* start *

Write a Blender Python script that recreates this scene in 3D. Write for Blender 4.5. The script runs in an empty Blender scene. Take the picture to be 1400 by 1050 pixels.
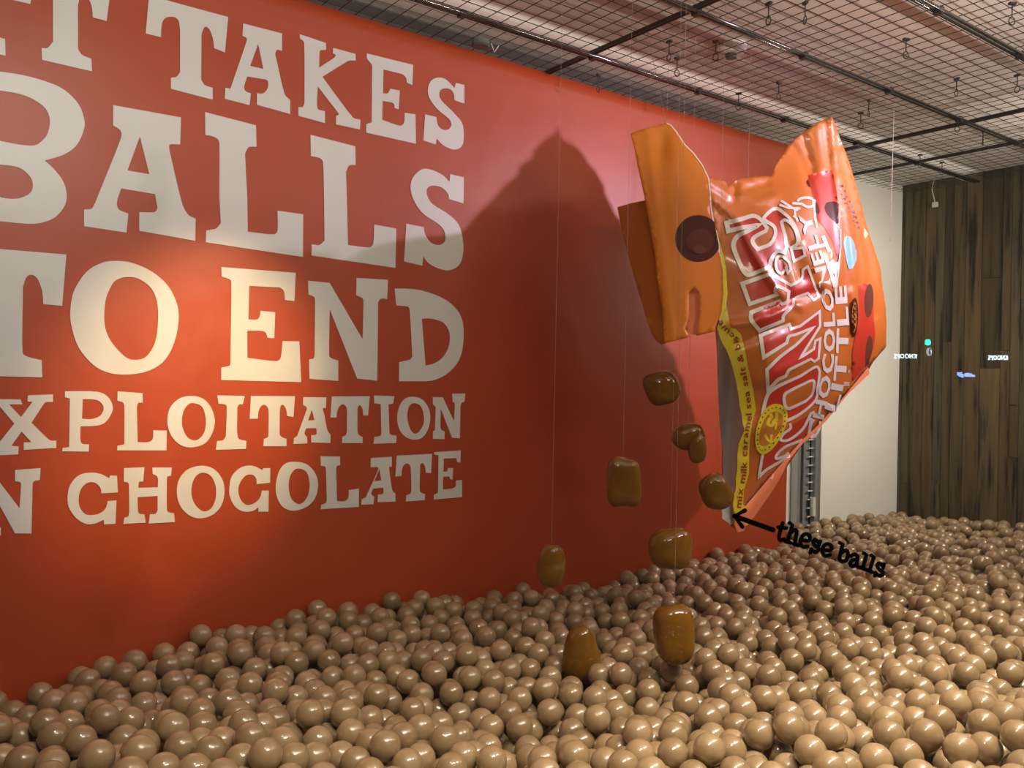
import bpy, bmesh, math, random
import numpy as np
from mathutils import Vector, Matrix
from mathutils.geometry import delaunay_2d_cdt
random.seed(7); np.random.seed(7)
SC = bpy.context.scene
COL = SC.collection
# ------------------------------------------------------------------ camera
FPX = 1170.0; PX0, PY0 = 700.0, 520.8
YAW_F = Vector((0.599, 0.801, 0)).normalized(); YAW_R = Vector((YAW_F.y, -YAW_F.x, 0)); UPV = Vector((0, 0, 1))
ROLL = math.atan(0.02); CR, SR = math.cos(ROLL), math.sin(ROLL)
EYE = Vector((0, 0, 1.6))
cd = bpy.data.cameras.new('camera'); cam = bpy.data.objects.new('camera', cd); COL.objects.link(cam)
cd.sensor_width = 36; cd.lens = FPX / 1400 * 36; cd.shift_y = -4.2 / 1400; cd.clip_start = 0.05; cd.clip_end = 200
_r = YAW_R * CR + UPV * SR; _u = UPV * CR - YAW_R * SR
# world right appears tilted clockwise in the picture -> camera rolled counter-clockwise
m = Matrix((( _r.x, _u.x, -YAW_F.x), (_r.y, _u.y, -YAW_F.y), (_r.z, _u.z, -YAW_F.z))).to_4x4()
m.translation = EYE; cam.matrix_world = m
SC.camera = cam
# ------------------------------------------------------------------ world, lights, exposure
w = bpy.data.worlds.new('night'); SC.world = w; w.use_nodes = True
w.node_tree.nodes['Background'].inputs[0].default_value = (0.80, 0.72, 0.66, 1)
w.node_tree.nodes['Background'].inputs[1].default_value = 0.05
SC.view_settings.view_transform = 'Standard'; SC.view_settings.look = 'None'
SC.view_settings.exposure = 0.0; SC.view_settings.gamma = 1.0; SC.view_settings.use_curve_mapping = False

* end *

Return the listing above unchanged, apart from dropping its pictures.

> _RESULT BELOW_
Write a Blender Python script that recreates this scene in 3D. Write for Blender 4.5. The script runs in an empty Blender scene. Take the picture to be 1400 by 1050 pixels.
import bpy, bmesh, math, random
import numpy as np
from mathutils import Vector, Matrix
from mathutils.geometry import delaunay_2d_cdt
random.seed(7); np.random.seed(7)
SC = bpy.context.scene
COL = SC.collection
# ------------------------------------------------------------------ camera
FPX = 1170.0; PX0, PY0 = 700.0, 520.8
YAW_F = Vector((0.599, 0.801, 0)).normalized(); YAW_R = Vector((YAW_F.y, -YAW_F.x, 0)); UPV = Vector((0, 0, 1))
ROLL = math.atan(0.02); CR, SR = math.cos(ROLL), math.sin(ROLL)
EYE = Vector((0, 0, 1.6))
cd = bpy.data.cameras.new('camera'); cam = bpy.data.objects.new('camera', cd); COL.objects.link(cam)
cd.sensor_width = 36; cd.lens = FPX / 1400 * 36; cd.shift_y = -4.2 / 1400; cd.clip_start = 0.05; cd.clip_end = 200
_r = YAW_R * CR + UPV * SR; _u = UPV * CR - YAW_R * SR
# world right appears tilted clockwise in the picture -> camera rolled counter-clockwise
m = Matrix((( _r.x, _u.x, -YAW_F.x), (_r.y, _u.y, -YAW_F.y), (_r.z, _u.z, -YAW_F.z))).to_4x4()
m.translation = EYE; cam.matrix_world = m
SC.camera = cam
# ------------------------------------------------------------------ world, lights, exposure
w = bpy.data.worlds.new('night'); SC.world = w; w.use_nodes = True
w.node_tree.nodes['Background'].inputs[0].default_value = (0.80, 0.72, 0.66, 1)
w.node_tree.nodes['Background'].inputs[1].default_value = 0.05
SC.view_settings.view_transform = 'Standard'; SC.view_settings.look = 'None'
SC.view_settings.exposure = 0.0; SC.view_settings.gamma = 1.0; SC.view_settings.use_curve_mapping = False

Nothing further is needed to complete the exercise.